Green Homes That Withstand Hurricanes Under Development

http://www.sciencedaily.com/releases/2008/12/081210150116.htm

ScienceDaily (Dec. 24, 2008) — Home foundations and frames built of a lightweight composite material that may bend - but won’t break - in a hurricane and can simply float on the rising tide of a storm’s coastal surge? Sounds too Sci-Fi? Maybe like something from the distant future?

Well, the technology is closer than you think. A professor at the University of Alabama at Birmingham (UAB) is set for six months of overseas research aimed at making it a reality, now.
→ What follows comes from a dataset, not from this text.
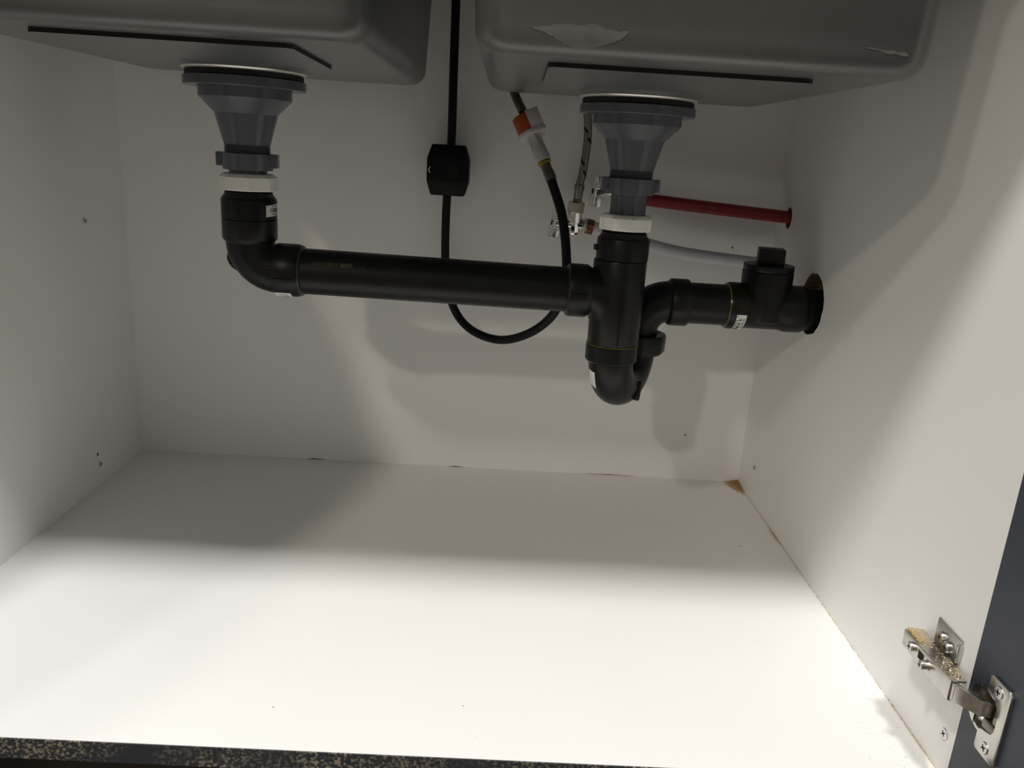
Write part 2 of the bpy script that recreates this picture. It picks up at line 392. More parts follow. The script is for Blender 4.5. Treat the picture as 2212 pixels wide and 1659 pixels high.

UAB Associate Professor of Engineering Nasim Uddin, Ph.D., and his collaborators are behind the innovative work. Beginning Nov. 22, Uddin will spend six months in Bangladesh as a visiting lecturer and researcher at the BRAC University. Uddin will work to strengthen the university’s post graduate-program in disaster mitigation while he furthers his ongoing research into natural fiber-based composite technologies for low-cost residential coastal housing, engineered to withstand hurricane strength wind and storm surge damage. The trip is funded by a Fulbright Scholarship grant and is an extension of more than six years worth of UAB based research funded by more than $1 million in National Science Foundation grants.